Sunday, February 10, 2013

Nancy Drew #33 The Witch Tree Symbol

In Nancy Drew #33, The Witch Tree Symbol, Nancy is asked to find Mrs. Tenney's stolen antique furniture.  Early in the story, Nancy learns that a man named Roger Hoelt is the likely culprit and that he is on his way to the Pennsylvania Dutch country.

Once Nancy, Bess, and George arrive in Pennsylvania, they encounter Manda Kreutz, who has run away from home.  Manda disappears, and Nancy is asked to help find her.

Of course, Ned, Burt, and Dave are able to travel to Pennsylvania Dutch country to help the girls with the mystery.

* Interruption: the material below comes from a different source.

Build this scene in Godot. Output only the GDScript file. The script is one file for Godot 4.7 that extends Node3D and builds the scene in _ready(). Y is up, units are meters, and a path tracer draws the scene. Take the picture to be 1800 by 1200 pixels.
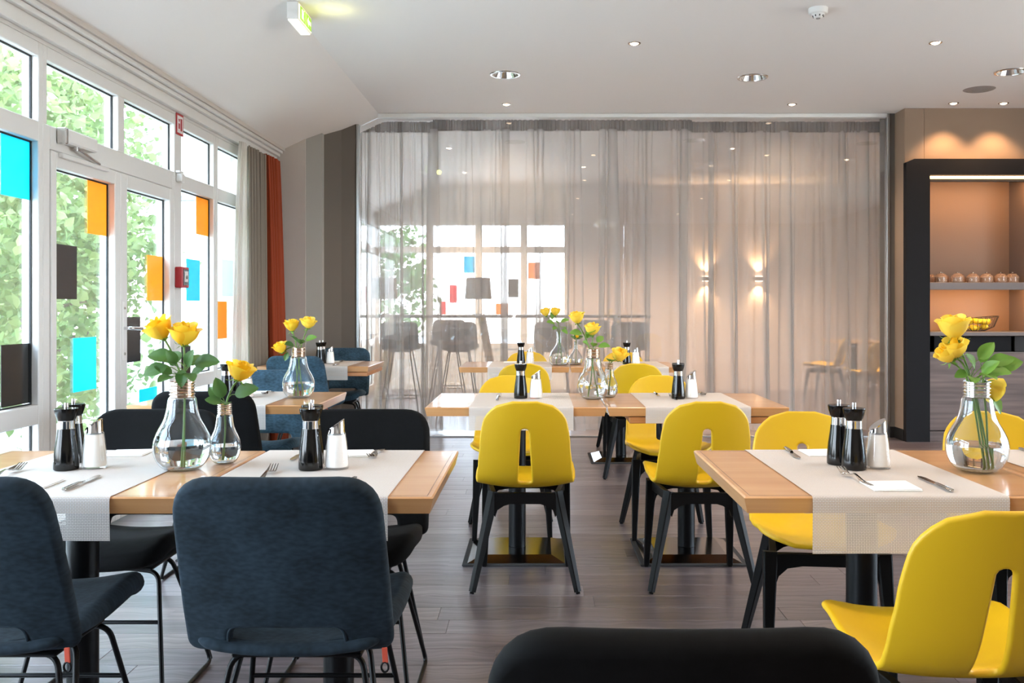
extends Node3D
# A hotel breakfast room: navy and yellow chairs at maple tables, a glazed garden front, a sheer curtain behind glass.
# x runs to the right, y up, and d (= -z) into the room; the camera stands at the origin, 1.2 m up.

const XW := -2.36      # room side of the window front
const HC := 3.0        # flat ceiling
const XC := -1.478     # where the flat ceiling meets the slope
const DG := 8.72       # glass partition
const SKY_E := 18.0
const EXPO := 1.0
const DOWN_E := 1.6
const DOWN_WALL := 1.1
const NEXT_E := 6.0
const LED_E := 0.5
const SHEER_A := 0.48
var M := {}
var used := {}
var rng := RandomNumberGenerator.new()
var mesh_cache := {}

func _ready():
	rng.seed = 7
	# --- camera
	var cam := Camera3D.new()
	cam.name = "camera"
	cam.projection = Camera3D.PROJECTION_FRUSTUM
	cam.keep_aspect = Camera3D.KEEP_HEIGHT
	var near := 0.05
	var f := 1650.0
	cam.set_frustum(1200.0 / f * near, Vector2((900.0 - 945.0) / f * near, -(600.0 - 540.0) / f * near), near, 200.0)
	cam.position = Vector3(0, 1.204, 0)
	add_child(cam)
	cam.current = true
	# --- sky and exposure
	var env := Environment.new()
	env.background_mode = Environment.BG_SKY
	var sm := ProceduralSkyMaterial.new()
	sm.sky_top_color = Color(0.80, 0.90, 1.0)
	sm.sky_horizon_color = Color(0.92, 0.965, 1.0)
	sm.ground_horizon_color = Color(0.80, 0.80, 0.78)
	sm.ground_bottom_color = Color(0.62, 0.62, 0.60)
	sm.sky_energy_multiplier = 1.0
	sm.ground_energy_multiplier = 1.0
	var sky := Sky.new()
	sky.sky_material = sm
	env.sky = sky
	env.background_energy_multiplier = SKY_E
	env.tonemap_mode = Environment.TONE_MAPPER_LINEAR
	env.tonemap_exposure = EXPO
	env.sdfgi_enabled = true
	env.ssao_enabled = true
	env.ssil_enabled = true
	var we := WorldEnvironment.new()
	we.name = "world_environment"
	we.environment = env
	add_child(we)
	materials()
	room()
	windows_left()
	partition()
	floor_boards()
	ceiling_things()
	wall_things()
	buffet()
	side_curtains()
	tables()
	chairs()
	settings()
	vases()
	next_room()
	garden()

# ---------------------------------------------------------------- scene tree
func numbered(called: String) -> String:
	var k: int = used.get(called, 0)
	used[called] = k + 1
	return called if k == 0 else "%s_%03d" % [called, k]

func D(x: float, y: float, d: float) -> Vector3:
	return Vector3(x, y, -d)

func tag(o: Node3D, label: String, category: String, group := "", kind := "") -> Node3D:
	if label: o.set_meta("label", label)
	if category: o.set_meta("category", category)
	if group: o.set_meta("group", group)
	if kind: o.set_meta("kind", kind)
	return o

func thing(called: String, label: String, category: String, at := Vector3.ZERO, turn := 0.0, group := "") -> Node3D:
	var o := Node3D.new()
	o.name = numbered(called)
	add_child(o)
	o.position = at
	o.rotation.y = turn
	tag(o, label, category, group)
	return o

func part(p: Node3D, called: String, m: Mesh, mt: Material, xf := Transform3D(), label := "") -> MeshInstance3D:
	var o := MeshInstance3D.new()
	o.name = called
	o.mesh = m
	o.material_override = mt
	o.transform = xf
	if label: o.set_meta("label", label)
	p.add_child(o, true)
	return o

func solo(called: String, label: String, category: String, m: Mesh, mt: Material, xf := Transform3D(), group := "") -> MeshInstance3D:
	var o := MeshInstance3D.new()
	o.name = numbered(called)
	o.mesh = m
	o.material_override = mt
	o.transform = xf
	add_child(o)
	tag(o, label, category, group)
	return o

func structure(called: String, m: Mesh, mt: Material, label := "") -> MeshInstance3D:
	var o := MeshInstance3D.new()
	o.name = numbered(called)
	o.mesh = m
	o.material_override = mt
	add_child(o)
	tag(o, label, "", "", "structure")
	return o

func structure_root(called: String, label: String, at := Vector3.ZERO) -> Node3D:
	var o := Node3D.new()
	o.name = numbered(called)
	add_child(o)
	o.position = at
	tag(o, label, "", "", "structure")
	return o

func at(x: float, y: float, d: float, turn := 0.0) -> Transform3D:
	return Transform3D(Basis(Vector3.UP, turn), Vector3(x, y, -d))

func copy(o: Node3D, label: String, where: Vector3, turn: float, stem: String) -> Node3D:
	var c: Node3D = o.duplicate()
	c.name = numbered(stem)
	add_child(c)
	c.position = where
	c.rotation = Vector3(0, turn, 0)
	c.set_meta("label", label)
	return c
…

I did not notice much wrong with this story.  However, pages 47-49 of the revised text (pages 67-69 of the original text) gave me pause. On page 47:
When Nancy's car was refueled, they set out again.  As she rounded a sharp turn, she suddenly gasped and stepped on the brake.  Strewn across the road, directly in their path, were cinder blocks.  There was no way to avoid plowing into them!

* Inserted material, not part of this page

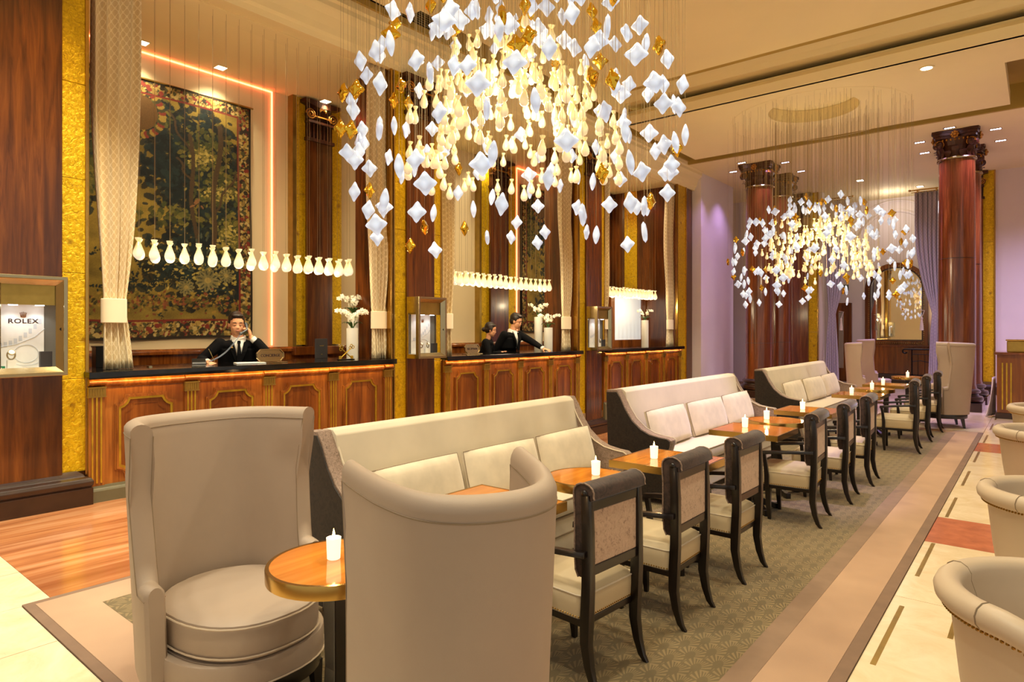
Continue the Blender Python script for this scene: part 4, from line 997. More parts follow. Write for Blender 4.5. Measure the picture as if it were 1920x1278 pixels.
# ================================================================ LOUNGE FURNITURE
def armchair():
    """dark dining armchair facing local +x"""
    t = thing('dining_chair', '', 'chair'); hw = .205
    pad = MB(); rings = []
    # seat pad: trapezoid with domed top
    def rr(x0, x1, y0, y1, z, r=.04, n=4):
        out = []
        for (cx, cy, a0) in ((x1-r, y0+r, -PI/2), (x1-r, y1-r, 0), (x0+r, y1-r, PI/2), (x0+r, y0+r, PI)):
            for k in range(n+1): a = a0+PI/2*k/n; out.append((cx+r*math.cos(a), cy+r*math.sin(a), z))
        return out
    for (z, ins) in ((.30, 0), (.315, -.002), (.36, -.004), (.405, -.004)): rings.append(rr(-.20+ins, .23-ins, -hw-.0+ins, hw-ins, z))
    for (z, ins) in ((.41, .0), (.425, .012), (.437, .03), (.442, .07)): rings.append(rr(-.20+ins, .23-ins, -hw+ins, hw-ins, z))
    pad.loft(rings); s = obj('seat', pad, 'seat_fabric', t, smooth=True)
    p1 = rr(-.205, .235, -hw-.004, hw+.004, .408); p1.append(p1[0]); obj('piping', MB().tube(p1, .004, 5, False), 'cushion_velvet', s, smooth=True)
    nails = MB(); per = rr(-.203, .233, -hw-.003, hw+.003, .311); L = 0; pts = []
    for i in range(len(per)):
        a, b = Vector(per[i]), Vector(per[(i+1) % len(per)]); n = max(1, int((b-a).length/.014))
        for k in range(n): pts.append(a+(b-a)*k/n)
    for q in pts: nails.ell(q, (.0045, .0045, .0045), 5, 3)
    obj('nail_trim', nails, 'brass', s, kind='stuff', label='row of round brass nail heads')
    fr = MB(); fr.box(-.205, .235, -hw-.004, hw+.004, .272, .302); obj('seat_rail', fr, 'espresso', t, bevel=.004)
    for sgn in (-1, 1):
        y = sgn*(hw-.012)
        pts = [(-.215, y, .86), (-.222, y, .70), (-.222, y, .45), (-.215, y, .30), (-.212, y, .20), (-.228, y, .10), (-.250, y, .03), (-.272, y, 0)]
        w = [.018, .019, .020, .021, .019, .016, .013, .010]; rings = []
        for q, r_ in zip(pts, w): rings.append([(q[0]-r_*1.2, q[1]-r_, q[2]), (q[0]+r_*1.2, q[1]-r_, q[2]), (q[0]+r_*1.2, q[1]+r_, q[2]), (q[0]-r_*1.2, q[1]+r_, q[2])])
        obj('leg', MB().loft(rings), 'espresso', t, bevel=.004, smooth=True)
        y = sgn*.155; rings = []
        for (x, z, r_) in ((.13, .275, .022), (.128, .12, .018), (.12, 0, .012)): rings.append([(x-r_, y-r_, z), (x+r_, y-r_, z), (x+r_, y+r_, z), (x-r_, y+r_, z)])
        obj('leg', MB().loft(rings), 'espresso', t, bevel=.003)
        # arm: rail from the rear post, forward support
        y = sgn*(hw+.012); rings = []
        for (x, z, wy, hz, yy) in ((-.225, .600, .016, .014, y), (-.17, .598, .022, .012, y+sgn*.008), (-.05, .588, .024, .012, y+sgn*.012), (.10, .572, .022, .013, y+sgn*.008), (.17, .56, .018, .016, y)):
            rings.append([(x, yy-wy, z-hz), (x, yy+wy, z-hz), (x, yy+wy*.8, z+hz), (x, yy-wy*.8, z+hz)])
        obj('armrest', MB().loft(rings), 'espresso', t, bevel=.004, smooth=True)
        rings = []
        for (x, z, r_) in ((.15, .565, .016), (.135, .48, .015), (.125, .38, .018), (.125, .28, .018)): rings.append([(x-r_, y-.012, z), (x+r_, y-.012, z), (x+r_, y+.012, z), (x-r_, y+.012, z)])
        obj('arm_support', MB().loft(rings), 'espresso', t, bevel=.003)
    for za, zb in ((.50, .545), (.785, .83)): obj('back_rail', MB().box(-.235, -.205, -hw+.02, hw-.02, za, zb), 'espresso', t, bevel=.004)
    obj('back_panel', MB().box(-.232, -.215, -hw+.034, hw-.034, .545, .785), 'mottled_velvet', t, bevel=.004, label='mottled pale velvet rear panel')
    # rolled front of the backrest wrapping over the top
    prof = [(-.205, .49), (-.175, .49), (-.16, .52), (-.155, .60), (-.155, .78), (-.150, .84)]
    for k in range(9):
        a = -.1+(PI*1.12)*k/8; prof.append((-.205+.055*math.cos(a), .868+.042*math.sin(a)))
    prof += [(-.262, .845), (-.235, .83), (-.205, .83)]
    b = obj('backrest', MB().prism(prof, -hw+.004, hw-.004, 1), 'brown_velvet', t, smooth=True, bevel=.005, ang=50)
    for sgn in (-1, 1):
        pp = [(x, sgn*(hw-.002), z) for (x, z) in prof[1:-2]]; obj('piping', MB().tube(pp, .004, 5), 'arm_velvet', b, smooth=True)
    for sgn in (-1, 1): obj('roll_button', MB().ell((-.21, sgn*(hw+.002), .866), (.016, .008, .016), 8, 6), 'espresso', t, smooth=True)
    return t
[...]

The car hit several of the blocks.  All three girls were thrown forward.  Bess, seated in the middle, struck her head on the mirror and blacked out!
Hitting a bunch of cinder blocks would result in damage to the automobile.  Since the girls were thrown forward, the impact was significant.  Yet the girls were able to quickly drive away after clearing the blocks with no mention of any damage to the vehicle.  At the very least, a statement should have been made about the vehicle, even if only to mention minor damage.

The Witch Tree Symbol ushers in the era of the travelogue Nancy Drew books.  The majority of the original Nancy Drew books from this point on involve Nancy and her friends traveling to some distant location to solve a mystery.  The girls learn historical information about that location.  They also learn detailed information about various cultures, hobbies, and careers.  Sometimes the historical information can be a bit much and can be distracting from one's enjoyment of the mystery.  It works fine in this mystery.

This is a good story.  While I don't usually like the travel books a great deal, this one is okay.  Nancy has traveled to a location distant to River Heights, but the entire mystery is centralized in that new location, so the feel is similar to mysteries set around River Heights.  The German phrases and bits of trivia about the Amish that are scattered throughout the text are not annoying.

This book has many events that appear to be coincidence, but they are more a result of cause and effect, so the story is plausible. Both texts are good, and I see no significant difference between them.